ABD eski Başkanı Bush (Baba), Ağustos 1991’de Ukrayna Parlamentosu’nda yaptığı konuşmada, Ukrayna’nın Rusya’dan ayrılmaması gerektiğini söylemişti.
Bush, “Bağımsızlık ayrı, özgürlük ayrı şeylerdir” diyordu. Üstelik, bu söylemi, Ruslarla anlaşarak gerçekleştirdi. Ama, Ukrayna, demokrasiyi ve bağımsızlığı seçti. Yapılan seçimlerde, Rusların çoğunluğu ellerinde tuttuğu Kırım bölgesinde bile, demokrasi ve bağımsızlık taraftarları kazandı. Buna rağmen, Rusya Kırım’ı işgal etti ve Ukrayna’ya müdahalelerde bulunmaktan ve doğal gaz vermeme tehdidinde bulunmaktan vazgeçmedi.
Rusların, Rus donanmasının Karadeniz’de ve oradan da Akdeniz’de konuşlanması için, Sivastopol Limanı’nı ve Kırım’ı kontrol etmesi kaçınılmazdı. Ukrayna’ya bağımsızlık verilmek istenmemesinin temel nedeni ise başka!
Nükleer gücü var
Sovyetler Birliği dağıldıktan sonra, birliğin nükleer gücünün en büyük bölümü Ukrayna’da kaldı. Halen Ukrayna’da, 1900 nükleer savaş başlığı ve 2500 civarında nükleer taktik silahı bulunuyor.
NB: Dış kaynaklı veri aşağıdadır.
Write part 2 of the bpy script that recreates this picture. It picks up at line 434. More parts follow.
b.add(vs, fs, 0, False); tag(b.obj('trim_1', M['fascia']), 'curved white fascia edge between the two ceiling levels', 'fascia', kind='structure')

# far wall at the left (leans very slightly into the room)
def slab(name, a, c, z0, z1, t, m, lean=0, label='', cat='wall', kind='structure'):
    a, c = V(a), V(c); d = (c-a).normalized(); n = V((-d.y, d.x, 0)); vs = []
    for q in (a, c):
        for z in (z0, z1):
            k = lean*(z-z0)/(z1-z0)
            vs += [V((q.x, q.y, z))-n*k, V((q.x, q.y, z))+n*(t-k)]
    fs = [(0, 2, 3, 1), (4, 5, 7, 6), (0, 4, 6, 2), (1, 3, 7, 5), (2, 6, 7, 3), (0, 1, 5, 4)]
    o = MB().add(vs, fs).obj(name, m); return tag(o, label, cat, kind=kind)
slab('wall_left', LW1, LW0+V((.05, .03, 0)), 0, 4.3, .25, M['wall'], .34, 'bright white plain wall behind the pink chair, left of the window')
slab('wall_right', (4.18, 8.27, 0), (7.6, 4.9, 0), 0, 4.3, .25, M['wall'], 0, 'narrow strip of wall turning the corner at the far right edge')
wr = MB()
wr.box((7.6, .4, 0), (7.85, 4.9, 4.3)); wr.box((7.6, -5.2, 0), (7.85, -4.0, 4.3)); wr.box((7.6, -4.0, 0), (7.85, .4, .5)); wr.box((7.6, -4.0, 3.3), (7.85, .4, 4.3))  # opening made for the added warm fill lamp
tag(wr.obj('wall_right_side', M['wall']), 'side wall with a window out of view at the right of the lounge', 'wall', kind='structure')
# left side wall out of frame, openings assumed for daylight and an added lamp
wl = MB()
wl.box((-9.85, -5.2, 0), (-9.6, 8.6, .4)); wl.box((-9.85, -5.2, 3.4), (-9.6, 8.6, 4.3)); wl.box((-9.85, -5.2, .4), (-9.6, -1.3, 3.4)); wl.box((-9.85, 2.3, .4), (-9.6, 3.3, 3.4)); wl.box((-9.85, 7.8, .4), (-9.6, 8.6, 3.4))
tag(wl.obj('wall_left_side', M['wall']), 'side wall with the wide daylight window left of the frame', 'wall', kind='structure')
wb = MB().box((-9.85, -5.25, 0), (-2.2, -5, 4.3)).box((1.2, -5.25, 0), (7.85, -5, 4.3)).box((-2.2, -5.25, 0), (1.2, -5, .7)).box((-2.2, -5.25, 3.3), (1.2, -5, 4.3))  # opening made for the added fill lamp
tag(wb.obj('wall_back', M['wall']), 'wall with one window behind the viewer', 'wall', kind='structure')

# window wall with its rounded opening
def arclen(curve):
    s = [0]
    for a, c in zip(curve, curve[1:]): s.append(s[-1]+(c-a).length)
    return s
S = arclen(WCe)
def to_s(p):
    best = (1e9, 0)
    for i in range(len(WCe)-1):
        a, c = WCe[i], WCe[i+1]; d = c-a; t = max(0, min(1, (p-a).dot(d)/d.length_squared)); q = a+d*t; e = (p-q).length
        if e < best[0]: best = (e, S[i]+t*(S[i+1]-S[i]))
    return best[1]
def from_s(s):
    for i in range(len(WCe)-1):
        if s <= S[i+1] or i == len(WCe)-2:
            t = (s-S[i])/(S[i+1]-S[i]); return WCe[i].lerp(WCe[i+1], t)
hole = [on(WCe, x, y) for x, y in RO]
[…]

Bunların kullanılma kodları Moskova’da olmuş olsa bile, Ukraynalılarda eğitimli teknologlar ve nükleer silah üretebilme kapasitesi var. Ayrıca, büyük ölçüde uranyum depoları bulunuyor. 1962’de Rusların Küba’ya yerleştirdiği nükleer silahların tümü Ukrayna’dan gitmişti.
Ukrayna şu anda, ABD ve Rusya’dan sonra en büyük nükleer güce sahip ülke durumunda. Bu konuda, Çin, Fransa ve İngiltere’den öndeler. Sovyetler Birliği dağıldığında, Beyaz Rusya ve Kazakistan’da da bazı nükleer silahlar kaldı ama bunlar, Ukrayna’dakiler yanında önemsiz kalıyor.
Bu makalenin yazımı sırasında, Serhii Plokhy ve M.E.Sarotte’nin Foreing Affairs dergisindeki yazısından da faydalandım.
Kontrol zorunlu
Ukrayna’nın şu anda sahip olduğu nükleer silahlar, ABD’ye erişip, ABD şehirlerini vurabilecek kabiliyette. Bu yüzden ABD, Ukrayna ilişkilerini sıcak tutmak; gerekirse, Ukrayna’yı NATO’ya almak istiyor. Hem ABD, hem de Rusya, bu nükleer silahları sürekli kontrol altında bulundurmak zorundalar.
Ukrayna, bir yıl gibi çok kısa bir süre içerisinde, daha önce Yugoslavya’da yaşandığı gibi, nükleer silah sayısını 30.000’e yükseltebilecek bir güce sahip.
ABD ve Rusya, Ukrayna’nın nükleer silahlardan arındırılmasını istiyor. Fakat, Rusya’nın Kırım’ı işgali, Ukrayna hükümetinin bu isteği kabul etmesini ertelemiş görünüyor. ABD’nin NATO veya “Barış Ortaklığı” gibi bir pakt kurup, eski Sovyetler Birliği ülkelerini bu paktın içine almak istemesinin altında, Ukrayna’nın nükleer silahlardan arındırılması isteği yatıyor. ABD ve Rusya arasında imzalanan Budapeşte Memorandumu bu amaçla gerçekleştirilmişti; ancak sonuca ulaşamadı. ABD’nin Ukrayna’ya yardım etme zorunluluğu; Trump’ın düşürülme çabalarında bile Ukrayna’ya yardım kartından yola çıkılması; Rusya’nın ABD seçimlerine müdahale ettiği iddiaları v.s. hep Ukrayna’nın nükleer gücünü kontrol edebilme mecburiyetinden kaynaklanıyor.